Jacinta who has even written to Railway Minister Lalu Prasad Yadav said that she received no reply.

"We are middle class people. The cost of my brother's surgeries totals Rs. 19 lakh, I have paid only Rs. 10 lakh so far," she said.

Her brother Allwyn, 40, used to work as a manager with a private company.

Today he cannot use his hands or travel to work. He has survived thanks to support from his employer and has been on leave for most of the time.

"Should I run after filing claims or look after my brother," asked Jacinta.

Tribunal sittings

The special bench of the Railway Claims Tribunal has held only four sittings since last year. Vijay Amin, who was given up for dead in the blasts, said that he had lost his hearing and his hand has five or six operations already.

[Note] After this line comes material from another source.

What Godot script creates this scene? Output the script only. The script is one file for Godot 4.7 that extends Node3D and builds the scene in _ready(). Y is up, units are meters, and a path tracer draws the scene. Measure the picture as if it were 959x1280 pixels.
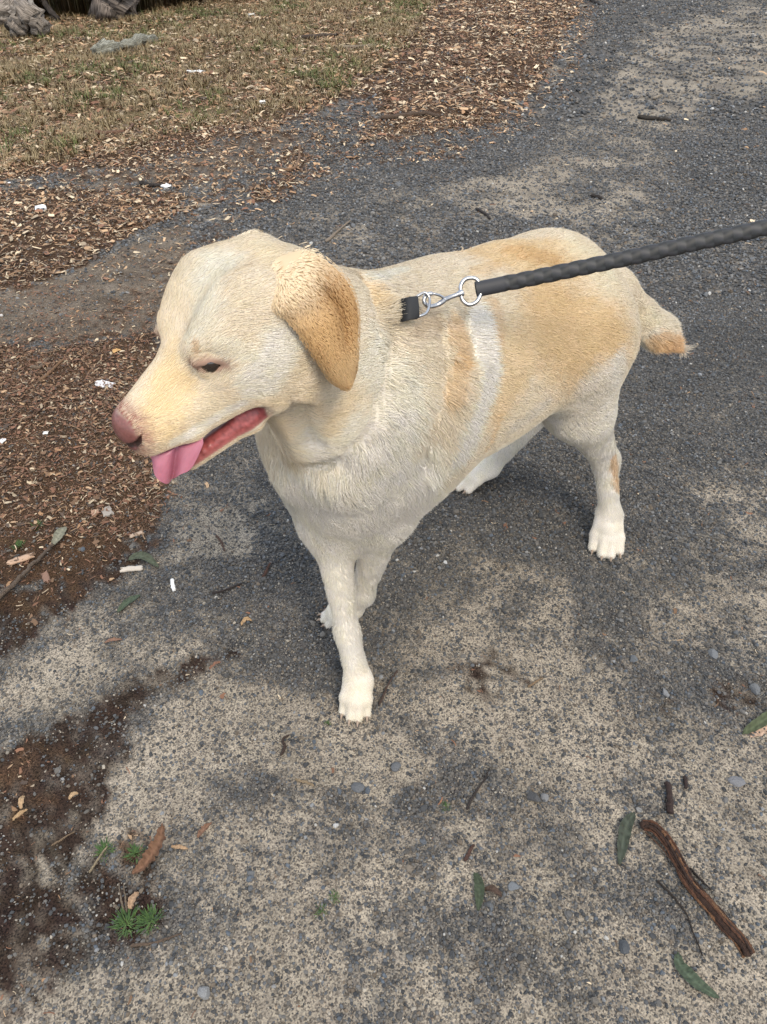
extends Node3D
# A yellow dog on a lead, standing on a gravel track beside a bank of leaf litter. Units are metres, y is up.

# ------------------------------------------------------------------ small helpers
var copies := 0
var rng := RandomNumberGenerator.new()
var taken := {}
var noise_a := FastNoiseLite.new()
var noise_b := FastNoiseLite.new()
var noise_c := FastNoiseLite.new()

func rnd(a := 0.0, b := 1.0) -> float:
	return rng.randf_range(a, b)

func srgb(r: float, g: float, b: float) -> Color:      # 0..255 display values to linear
	return Color(r / 255.0, g / 255.0, b / 255.0).srgb_to_linear()

func numbered(called: String) -> String:
	if not taken.has(called):
		taken[called] = 0
		return called
	taken[called] += 1
	return "%s_%03d" % [called, taken[called]]

func tag(o: Node, label: String, category: String, group := "") -> void:
	o.set_meta("label", label)
	o.set_meta("category", category)
	if group:
		o.set_meta("group", group)

func thing(called: String, label: String, category: String, at: Vector3, group := "") -> Node3D:
	var o := Node3D.new()
	o.name = numbered(called)
	add_child(o, true)
	o.position = at
	tag(o, label, category, group)
	return o

func part(called: String, mesh: Mesh, mat: Material, parent: Node3D) -> MeshInstance3D:
	var o := MeshInstance3D.new()
	o.name = called
	o.mesh = mesh
	if mat:
		o.material_override = mat
	parent.add_child(o, true)
	return o

func solo(called: String, label: String, category: String, mesh: Mesh, mat: Material, at: Vector3, group := "") -> MeshInstance3D:
	var o := MeshInstance3D.new()
	o.name = numbered(called)
	o.mesh = mesh
	o.material_override = mat
	add_child(o, true)
	o.position = at
	tag(o, label, category, group)
	return o

func paint(c: Color, rough := 0.8, metal := 0.0) -> StandardMaterial3D:   # c linear
	var m := StandardMaterial3D.new()
	m.albedo_color = c.linear_to_srgb()
	m.roughness = rough
	m.metallic = metal
	return m

func tinted(rough := 0.85) -> StandardMaterial3D:
	var m := StandardMaterial3D.new()
	m.vertex_color_use_as_albedo = true
	m.roughness = rough
	return m

func noise_tex(kind: int, freq: float, size: int, lo: Color, mid: Color, hi: Color, oct := 3, sd := 1) -> NoiseTexture2D:
	var n := FastNoiseLite.new()
	n.noise_type = kind
	n.frequency = freq
	n.fractal_octaves = oct
	n.seed = sd
	if kind == FastNoiseLite.TYPE_CELLULAR:
		n.cellular_return_type = FastNoiseLite.RETURN_CELL_VALUE
		n.fractal_type = FastNoiseLite.FRACTAL_NONE
	var g := Gradient.new()
	g.offsets = PackedFloat32Array([0.0, 0.5, 1.0])
	g.colors = PackedColorArray([lo, mid, hi])
	var t := NoiseTexture2D.new()
	t.width = size
	t.height = size
	t.seamless = true
	t.noise = n
	t.color_ramp = g
	t.normalize = true
	return t

func frame(dir: Vector3, hint := Vector3.UP) -> Basis:   # y along dir, z as near hint as can be
	var y := dir.normalized()
	var z := hint - y * hint.dot(y)
	if z.length() < 1e-4:
		z = Vector3.RIGHT - y * y.x
	z = z.normalized()
	return Basis(y.cross(z), y, z)

func smooth_path(pts: PackedVector3Array, per := 6) -> PackedVector3Array:
	var out := PackedVector3Array()
	for i in pts.size() - 1:
		var p0 := pts[maxi(i - 1, 0)]
		var p1 := pts[i]
		var p2 := pts[i + 1]
		var p3 := pts[mini(i + 2, pts.size() - 1)]
		for k in per:
			out.append(p1.cubic_interpolate(p2, p0, p3, float(k) / per))
	out.append(pts[pts.size() - 1])
	return out

func mesh_of(v: PackedVector3Array, n: PackedVector3Array, c: PackedColorArray, uv: PackedVector2Array, idx: PackedInt32Array) -> ArrayMesh:
	var a := []
	a.resize(Mesh.ARRAY_MAX)
	a[Mesh.ARRAY_VERTEX] = v
	a[Mesh.ARRAY_NORMAL] = n
	if c.size():
		a[Mesh.ARRAY_COLOR] = c
	if uv.size():
		a[Mesh.ARRAY_TEX_UV] = uv
	a[Mesh.ARRAY_INDEX] = idx
	var m := ArrayMesh.new()
	m.add_surface_from_arrays(Mesh.PRIMITIVE_TRIANGLES, a)
	return m

func sheet(rows: int, cols: int, v: PackedVector3Array, c := PackedColorArray(), wrap := false) -> ArrayMesh:   # a grid of points with smooth normals
	var n := PackedVector3Array()
	n.resize(v.size())
	var idx := PackedInt32Array()
	var last := cols if wrap else cols - 1
	for i in rows - 1:
		for j in last:
			var a := i * cols + j
			var b := i * cols + (j + 1) % cols
			var d := a + cols
			var e := b + cols
			var f1 := (v[b] - v[a]).cross(v[d] - v[a])
			var f2 := (v[e] - v[b]).cross(v[d] - v[b])
			n[a] += f1
			n[b] += f1 + f2
			n[d] += f1 + f2
			n[e] += f2
			idx.append_array([a, d, b, b, d, e])
	var uv := PackedVector2Array()
	uv.resize(v.size())
	var run := 0.0
	for i in rows:
		if i:
			run += v[i * cols].distance_to(v[(i - 1) * cols])
		for j in cols:
			uv[i * cols + j] = Vector2(float(j) / cols, run)
	for i in n.size():
		n[i] = n[i].normalized()
	return mesh_of(v, n, c, uv, idx)

func tube(pts: PackedVector3Array, radii: PackedFloat32Array, sides := 10, rough := 0.0, flat := 1.0, closed := false, caps := true) -> ArrayMesh:
	# a round rod along pts; rough wobbles its surface; flat squashes it upright
	var v := PackedVector3Array()
	var n := pts.size()
	for i in n:
		var a := pts[(i - 1 + n) % n] if closed else pts[maxi(i - 1, 0)]
		var b := pts[(i + 1) % n] if closed else pts[mini(i + 1, n - 1)]
		var f := frame(b - a)
		var r := radii[i * (radii.size() - 1) / maxi(n - 1, 1)] if radii.size() < n else radii[i]
		if caps and not closed and (i == 0 or i == n - 1):
			r *= 0.72
		for j in sides:
			var t := TAU * j / sides
			var rr := r
			if rough > 0.0:
				rr *= 1.0 + rough * (noise_c.get_noise_3d(cos(t) * 60.0 + pts[i].x * 300.0, sin(t) * 60.0 + pts[i].y * 300.0, pts[i].z * 300.0))
			v.append(pts[i] + f.x * cos(t) * rr + f.z * sin(t) * rr * flat)
	var rows := n
	if closed:
		for j in sides:
			v.append(v[j])
		rows += 1
	elif caps:
		var w := PackedVector3Array()
		for j in sides:
			w.append(pts[0] + (pts[0] - pts[1]).normalized() * radii[0] * 0.3)
		w.append_array(v)
		for j in sides:
			w.append(pts[n - 1] + (pts[n - 1] - pts[n - 2]).normalized() * radii[radii.size() - 1] * 0.3)
		v = w
		rows += 2
	return sheet(rows, sides, v, PackedColorArray(), true)

func rock_mesh(sd: int, flat := 0.7, detail := 1) -> ArrayMesh:   # an angular crushed stone of radius 1
	var r := RandomNumberGenerator.new()
	r.seed = sd
	var rings := 4 + detail * 2
	var segs := 6 + detail * 3
	var cuts: Array[Plane] = []
	for i in 9:
		var d := Vector3(r.randf_range(-1, 1), r.randf_range(-1, 1), r.randf_range(-1, 1)).normalized()
		cuts.append(Plane(d, r.randf_range(0.45, 0.78)))
	var v := PackedVector3Array()
	for i in rings + 1:
		for j in segs:
			var th := PI * i / rings
			var ph := TAU * (j + (0.5 if i % 2 else 0.0)) / segs
			var p := Vector3(sin(th) * cos(ph), cos(th), sin(th) * sin(ph))
			for c in cuts:
				var o := p.dot(c.normal) - c.d
				if o > 0.0:
					p -= c.normal * o
			v.append(Vector3(p.x, p.y * flat, p.z * r.randf_range(0.98, 1.02)))
	var st := SurfaceTool.new()
	st.begin(Mesh.PRIMITIVE_TRIANGLES)
	st.set_smooth_group(-1)
	for i in rings:
		for j in segs:
			var a := v[i * segs + j]
			var b := v[i * segs + (j + 1) % segs]
			var c := v[(i + 1) * segs + j]
			var d := v[(i + 1) * segs + (j + 1) % segs]
			for t in [[a, b, c], [b, d, c]]:
				if (t[1] - t[0]).cross(t[2] - t[0]).length() > 1e-7:
					for p in t:
						st.add_vertex(p)
	st.generate_normals()
	return st.commit()

func scatter(called: String, label: String, category: String, mesh: Mesh, mat: Material, where: Array, tint: PackedColorArray, parent: Node3D = self) -> void:
	if where.is_empty():
		return
	copies += where.size()
	var mm := MultiMesh.new()
	mm.transform_format = MultiMesh.TRANSFORM_3D
	mm.use_colors = true
	mm.mesh = mesh
	mm.instance_count = where.size()
	for i in where.size():
		mm.set_instance_transform(i, where[i])
		mm.set_instance_color(i, tint[i])
	var o := MultiMeshInstance3D.new()
	o.multimesh = mm
	o.material_override = mat
	o.set_meta("kind", "stuff")
	if parent == self:
		o.name = numbered(called)
		tag(o, label, category)
	else:
		o.name = called
	parent.add_child(o, true)

# ------------------------------------------------------------------ the ground: what lies where
const GX := 200
const GZ := 210
var cover := {}              # class name -> PackedFloat32Array over the fine grid and the coarse grid

func grid_point(i: int, j: int, far: bool) -> Vector2:
	if far:
		return Vector2(-9.0 + 18.0 * i / (GX - 1), 0.8 - 14.0 * j / (GZ - 1))
	return Vector2(-1.6 + 3.2 * i / (GX - 1), 0.4 - 3.3 * j / (GZ - 1))

func lay(cls: String, amount: float, wobble: float, outline: PackedVector2Array) -> void:
	# raises the share of one ground cover inside an outline (x, z), its edge frayed by noise
	if not cover.has(cls):
		var blank := PackedFloat32Array()
		blank.resize(GX * GZ * 2)
		cover[cls] = blank
	var f: PackedFloat32Array = cover[cls]
	var lo := Vector2(1e9, 1e9)
	var hi := -lo
	for p in outline:
		lo = lo.min(p)
		hi = hi.max(p)
	lo -= Vector2(0.3, 0.3)
	hi += Vector2(0.3, 0.3)
	for far in 2:
		for j in GZ:
			for i in GX:
				var p := grid_point(i, j, far == 1)
				if p.x < lo.x or p.y < lo.y or p.x > hi.x or p.y > hi.y:
					continue
				var s := wobble * (1.0 if far == 0 else 1.6)
				var hit := 0.0
				for k in 6:
					var w := 18.0 + 60.0 * k
					var q := p + Vector2(noise_a.get_noise_3d(p.x * w, p.y * w, 7.0 + k), noise_a.get_noise_3d(p.x * w, p.y * w, 91.0 + k)) * s * (1.6 if k % 2 else 0.9)
					if Geometry2D.is_point_in_polygon(q, outline):
						hit += 0.16667
				var at := far * GX * GZ + j * GX + i
				f[at] = maxf(f[at], amount * hit)
	cover[cls] = f

func share(cls: String, x: float, z: float) -> float:
	var f: PackedFloat32Array = cover[cls]
	var off := 0
	var u := (x + 1.6) / 3.2 * (GX - 1)
	var v := (0.4 - z) / 3.3 * (GZ - 1)
	if u < 0 or v < 0 or u > GX - 2 or v > GZ - 2:
		off = GX * GZ
		u = clampf((x + 9.0) / 18.0 * (GX - 1), 0.0, GX - 2.0)
		v = clampf((0.8 - z) / 14.0 * (GZ - 1), 0.0, GZ - 2.0)
	var i := int(u)
	var j := int(v)
	u -= i
	v -= j
	var a := off + j * GX + i
	return lerpf(lerpf(f[a], f[a + 1], u), lerpf(f[a + GX], f[a + GX + 1], u), v)

func frayed(cls: String, x: float, z: float) -> float:      # the same share with a torn, crumbly edge
	var k := share(cls, x, z)
	if k < 0.02 or k > 0.98:
		return k
	return smoothstep(0.28, 0.72, k + (patch(x, z, 0.06, 61.0) - 0.5) * 0.75 + (patch(x, z, 0.017, 62.0) - 0.5) * 0.55)

func patch(x: float, z: float, size: float, sd: float) -> float:   # 0..1 cloudy noise with patches of that size
	return clampf(0.5 + 0.9 * noise_a.get_noise_3d(x * 10.0 / size, z * 10.0 / size, sd), 0.0, 1.0)

func height(x: float, z: float) -> float:
	var h := 0.010 * noise_a.get_noise_3d(x * 12.0, z * 12.0, 3.0) + 0.004 * noise_a.get_noise_3d(x * 60.0, z * 60.0, 5.0)
	var d := Vector2(x, z).length()
	h *= clampf(0.6 + d * 0.25, 0.6, 2.0)
	var bank := clampf((-z - 8.2 - 0.35 * x) / 6.0, 0.0, 1.0) * clampf((-x + 2.2) / 3.0, 0.0, 1.0)
	return h - 0.003 + 0.22 * bank * bank

func sandiness(x: float, z: float) -> float:
	var base := 0.29 + 0.12 * clampf((z + 1.0) / 0.5, -1.0, 1.0)
	var s := base + (patch(x, z, 0.32, 11.0) - 0.5) * 0.72 + (patch(x, z, 0.09, 12.0) - 0.5) * 0.45 + (patch(x, z, 0.03, 13.0) - 0.5) * 0.5
	s += share("sand", x, z) - share("stones", x, z)
	return clampf(s, 0.0, 1.0)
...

Though he has been working for a nationalised bank for 25 years, they did not have the courtesy to sanction him special leave for six months.

"Today I have to take a loan for my daughter's education because I have not been paid for so many months," he said.

Kamal Khemka, who lost his hand in the blasts, now functions with the help of an artificial limb. "I applied for a job in the Railways but they told me that I don't qualify after calling me for an interview," he said.

Chandrakant Dalvi who was injured in the Mahim blast has lost most of his hearing. An advocate by profession, Dalvi says he is deaf in one ear and has lost 65 per cent of his hearing in the other ear. This was accepted by the Railway doctors. Yet when he went to pursue his claim before the Tribunal, the same Railways told him that he had lost 65 per cent hearing in both ears.

"They tried to tell me that I was faking my disability to claim more money," he said. He said that the Railways had manipulated records and were not giving him his dues.

Deven Rathod, a central excise employee who lost his right hand, says that it was humiliating to fight for money. "I have lost my hand, can't hear and had huge holes in my body. Even today I have foreign bodies stuck in various parts of my body," he said.